Analysis by synthesis of engine sounds for the design of dynamic auditory feedback of electric vehicles

In traditional combustion engine vehicles, the sound of the engine plays an important role in enhancing the driver’s experience of the vehicle’s dynamics, and contributes to both comfort and safety. However, with the development of quieter electric vehicles, drivers no longer receive this important auditory feedback, and this can lead to a less satisfying acoustic environment in the vehicle cabin. To address this issue, sonification strategies have been developed for electric vehicles to provide similar auditory feedback to the driver, but feedback from users has suggested that the sounds produced by these strategies do not blend seamlessly with the other sounds in the vehicle cabin. This study focuses on identifying the key acoustic parameters that create a sense of cohesion between the synthetic sounds and the vehicle’s natural soundscape, based on the characteristics of traditional combustion engine vehicles.

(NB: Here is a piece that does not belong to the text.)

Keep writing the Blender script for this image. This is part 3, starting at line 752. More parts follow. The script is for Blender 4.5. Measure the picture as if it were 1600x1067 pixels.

Through analyzing the time and frequency of the noises produced by combustion engine vehicles, the presence of micro-modulations in both frequency and amplitude was identified, as well as resonances caused by the transfer of sound between the engine and the cabin. These parameters were incorporated into a synthesis model for the sonification of electric vehicle dynamics, based on the Shepard-Risset illusion. A perceptual test was conducted, and the results showed that the inclusion of resonances in the synthesized sounds significantly enhanced their naturalness, while micro-modulations had no significant impact.